As governor, Whitman had advanced a mix of market-based incentives and enforcement of regulations to improve environmental quality in her heavily industrialized state. But as EPA administrator she oversaw several policy shifts that were at odds with her earlier support of clean-air measures. On her watch, the administration rejected the Kyoto Protocol and earlier promises to regulate carbon dioxide and other greenhouse gases implicated in global warming; devised an energy policy that relies heavily on accelerated use of polluting fossil fuels; and weakened a program aimed at reducing emissions from old, coal-fired power plants.
Whitman remained a team player to the last. When the administration released a controversial status report on the environment that ignored the threat of global warming, she defended the document, calling it a “baseline” of data for future reference. “This is about what we know today and what that tells us,” she said. “We didn't want to project” what might happen in the future
But on June 27, 2003, just four days after the report's release, Whitman resigned amid rumors of her growing frustration with the administration's refusal to regulate greenhouse gases and enforce the Clean Air Act.
Bush's choice of Leavitt to head EPA prompted six Democratic lawmakers, including three presidential candidates and Sen. Hillary Rodham Clinton, D-N.Y., to threaten to block Senate confirmation of the nomination to protest administration policies. At issue were the administration's efforts to relax key provisions of the Clean Air Act and its failure to warn the public about dangerous air pollution caused by the collapse of the World Trade Center following the terrorist attacks of Sept. 11, 2001.
But the threatened challenge to Leavitt's nomination collapsed after the administration promised lawmakers that it would step up its investigation into the Trade Center findings.
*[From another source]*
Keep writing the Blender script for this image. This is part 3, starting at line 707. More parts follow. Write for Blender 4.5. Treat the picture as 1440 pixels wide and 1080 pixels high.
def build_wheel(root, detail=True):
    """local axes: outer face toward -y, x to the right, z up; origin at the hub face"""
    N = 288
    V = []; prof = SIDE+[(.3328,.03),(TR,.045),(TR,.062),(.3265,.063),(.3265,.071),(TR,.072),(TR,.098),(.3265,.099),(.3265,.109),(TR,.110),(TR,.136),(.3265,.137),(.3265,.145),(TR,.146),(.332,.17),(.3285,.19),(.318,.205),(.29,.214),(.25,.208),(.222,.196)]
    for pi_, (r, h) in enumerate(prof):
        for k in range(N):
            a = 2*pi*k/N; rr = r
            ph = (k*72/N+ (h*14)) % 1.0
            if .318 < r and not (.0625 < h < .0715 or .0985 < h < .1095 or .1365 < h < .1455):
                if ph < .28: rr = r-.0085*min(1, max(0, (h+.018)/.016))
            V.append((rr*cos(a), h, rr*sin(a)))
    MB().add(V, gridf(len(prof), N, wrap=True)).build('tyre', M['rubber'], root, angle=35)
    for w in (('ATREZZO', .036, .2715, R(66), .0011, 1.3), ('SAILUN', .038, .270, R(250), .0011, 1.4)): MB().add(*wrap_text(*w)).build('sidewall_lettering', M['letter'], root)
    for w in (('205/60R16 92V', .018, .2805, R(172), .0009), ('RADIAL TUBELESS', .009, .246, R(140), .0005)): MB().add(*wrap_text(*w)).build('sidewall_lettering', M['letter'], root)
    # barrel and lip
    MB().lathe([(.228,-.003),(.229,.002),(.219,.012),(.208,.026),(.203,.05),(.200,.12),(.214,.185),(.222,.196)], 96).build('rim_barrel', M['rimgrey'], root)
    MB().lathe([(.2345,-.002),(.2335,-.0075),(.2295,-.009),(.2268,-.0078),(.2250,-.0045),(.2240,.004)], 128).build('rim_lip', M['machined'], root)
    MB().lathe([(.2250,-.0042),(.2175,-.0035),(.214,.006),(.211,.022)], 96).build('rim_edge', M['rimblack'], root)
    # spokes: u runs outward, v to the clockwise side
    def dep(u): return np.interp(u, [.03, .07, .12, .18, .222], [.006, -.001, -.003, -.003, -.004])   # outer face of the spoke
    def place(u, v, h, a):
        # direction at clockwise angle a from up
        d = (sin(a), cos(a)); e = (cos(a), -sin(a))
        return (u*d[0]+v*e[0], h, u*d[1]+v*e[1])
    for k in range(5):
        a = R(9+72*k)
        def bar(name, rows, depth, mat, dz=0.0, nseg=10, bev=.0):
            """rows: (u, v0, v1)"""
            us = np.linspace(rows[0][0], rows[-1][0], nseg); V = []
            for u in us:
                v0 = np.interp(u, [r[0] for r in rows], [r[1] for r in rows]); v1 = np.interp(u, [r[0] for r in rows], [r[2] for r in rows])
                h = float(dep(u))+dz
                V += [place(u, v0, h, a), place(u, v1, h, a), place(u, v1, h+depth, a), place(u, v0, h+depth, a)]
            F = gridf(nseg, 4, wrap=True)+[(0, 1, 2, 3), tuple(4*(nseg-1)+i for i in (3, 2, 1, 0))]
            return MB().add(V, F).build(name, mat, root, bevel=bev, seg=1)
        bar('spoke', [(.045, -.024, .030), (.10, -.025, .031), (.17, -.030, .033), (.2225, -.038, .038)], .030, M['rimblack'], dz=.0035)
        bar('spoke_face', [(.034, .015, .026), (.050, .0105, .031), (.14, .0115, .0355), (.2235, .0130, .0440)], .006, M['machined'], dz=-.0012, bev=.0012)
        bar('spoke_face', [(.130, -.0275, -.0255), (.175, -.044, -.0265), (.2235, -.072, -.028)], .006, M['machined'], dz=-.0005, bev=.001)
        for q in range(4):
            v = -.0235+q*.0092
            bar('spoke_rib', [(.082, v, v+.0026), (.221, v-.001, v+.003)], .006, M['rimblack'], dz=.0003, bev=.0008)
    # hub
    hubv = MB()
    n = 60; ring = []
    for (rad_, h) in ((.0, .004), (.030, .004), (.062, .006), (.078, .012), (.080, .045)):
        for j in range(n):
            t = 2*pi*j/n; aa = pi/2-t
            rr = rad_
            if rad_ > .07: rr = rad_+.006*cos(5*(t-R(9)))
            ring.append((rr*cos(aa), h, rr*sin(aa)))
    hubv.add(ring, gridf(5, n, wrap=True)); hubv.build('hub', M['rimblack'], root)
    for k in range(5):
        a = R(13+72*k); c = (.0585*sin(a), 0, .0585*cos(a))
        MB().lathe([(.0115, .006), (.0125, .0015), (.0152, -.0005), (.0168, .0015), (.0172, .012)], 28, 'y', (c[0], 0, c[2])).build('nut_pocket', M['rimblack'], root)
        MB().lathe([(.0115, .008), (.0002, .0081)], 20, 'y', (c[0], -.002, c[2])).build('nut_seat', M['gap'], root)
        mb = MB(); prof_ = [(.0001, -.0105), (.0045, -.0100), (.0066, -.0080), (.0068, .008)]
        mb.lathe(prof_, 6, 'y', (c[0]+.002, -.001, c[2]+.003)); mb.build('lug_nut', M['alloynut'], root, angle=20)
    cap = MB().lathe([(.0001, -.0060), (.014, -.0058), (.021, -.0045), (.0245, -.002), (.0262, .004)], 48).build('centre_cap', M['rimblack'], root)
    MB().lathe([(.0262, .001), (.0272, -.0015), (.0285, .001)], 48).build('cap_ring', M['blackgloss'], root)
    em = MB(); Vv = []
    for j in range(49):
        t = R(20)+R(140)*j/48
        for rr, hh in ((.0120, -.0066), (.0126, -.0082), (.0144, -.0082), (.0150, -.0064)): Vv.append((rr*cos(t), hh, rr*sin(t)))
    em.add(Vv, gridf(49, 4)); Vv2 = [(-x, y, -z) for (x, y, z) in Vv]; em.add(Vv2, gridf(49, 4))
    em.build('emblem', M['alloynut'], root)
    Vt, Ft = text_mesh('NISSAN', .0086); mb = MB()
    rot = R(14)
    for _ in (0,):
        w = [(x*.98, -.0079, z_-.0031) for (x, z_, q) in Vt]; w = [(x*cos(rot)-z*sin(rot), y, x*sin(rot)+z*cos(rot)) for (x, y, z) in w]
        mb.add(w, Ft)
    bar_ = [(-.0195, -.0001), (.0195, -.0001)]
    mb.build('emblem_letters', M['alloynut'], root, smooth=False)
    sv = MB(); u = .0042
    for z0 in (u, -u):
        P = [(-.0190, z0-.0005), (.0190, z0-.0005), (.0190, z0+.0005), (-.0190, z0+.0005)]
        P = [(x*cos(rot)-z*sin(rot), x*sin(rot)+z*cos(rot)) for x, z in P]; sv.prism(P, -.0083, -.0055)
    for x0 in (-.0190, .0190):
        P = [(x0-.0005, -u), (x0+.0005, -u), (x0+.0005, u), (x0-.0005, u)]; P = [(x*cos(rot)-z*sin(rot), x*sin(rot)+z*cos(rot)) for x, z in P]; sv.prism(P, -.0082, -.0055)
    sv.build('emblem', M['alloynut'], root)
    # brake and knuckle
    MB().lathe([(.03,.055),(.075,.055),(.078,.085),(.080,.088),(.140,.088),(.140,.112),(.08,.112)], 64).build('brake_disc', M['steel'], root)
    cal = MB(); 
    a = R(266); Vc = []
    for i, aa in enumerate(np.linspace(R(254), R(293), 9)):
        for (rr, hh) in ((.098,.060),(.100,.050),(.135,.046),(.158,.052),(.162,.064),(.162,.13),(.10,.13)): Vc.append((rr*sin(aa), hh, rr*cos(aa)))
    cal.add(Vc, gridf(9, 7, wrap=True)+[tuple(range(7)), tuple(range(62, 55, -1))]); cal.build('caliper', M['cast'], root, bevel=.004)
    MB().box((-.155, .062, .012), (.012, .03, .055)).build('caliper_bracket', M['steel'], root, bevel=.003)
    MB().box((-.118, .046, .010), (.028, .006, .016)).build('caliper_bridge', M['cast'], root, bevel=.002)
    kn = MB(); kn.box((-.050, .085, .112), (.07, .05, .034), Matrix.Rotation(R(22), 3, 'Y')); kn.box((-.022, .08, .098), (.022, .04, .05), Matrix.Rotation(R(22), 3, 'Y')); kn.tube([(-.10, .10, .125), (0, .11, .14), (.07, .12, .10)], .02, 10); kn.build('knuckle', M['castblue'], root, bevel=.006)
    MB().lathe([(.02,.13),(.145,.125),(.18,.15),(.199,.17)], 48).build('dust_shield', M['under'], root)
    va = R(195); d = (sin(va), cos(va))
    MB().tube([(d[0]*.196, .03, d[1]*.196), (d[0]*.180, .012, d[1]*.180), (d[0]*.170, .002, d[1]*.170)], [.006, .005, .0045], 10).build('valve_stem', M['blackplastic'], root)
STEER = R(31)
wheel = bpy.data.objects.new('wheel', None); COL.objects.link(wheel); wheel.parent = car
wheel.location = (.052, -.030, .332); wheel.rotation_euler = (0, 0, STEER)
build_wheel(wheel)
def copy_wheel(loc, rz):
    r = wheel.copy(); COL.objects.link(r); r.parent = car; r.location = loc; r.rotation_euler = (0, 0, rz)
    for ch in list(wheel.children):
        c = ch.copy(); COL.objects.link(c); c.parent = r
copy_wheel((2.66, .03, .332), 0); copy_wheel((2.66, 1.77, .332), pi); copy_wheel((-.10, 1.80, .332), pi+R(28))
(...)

On Oct. 28, after two months of debate, the Senate confirmed Leavitt as EPA administrator, 88-8. He was sworn in Nov. 6.
Even Jeffords emphasized that the vote demonstrated support for the person, not the policies. “This vote,” he said, “should not be seen as an endorsement of the Bush administration's environmental policies but a vote in support of a fine and honorable man who has an extremely difficult job ahead.”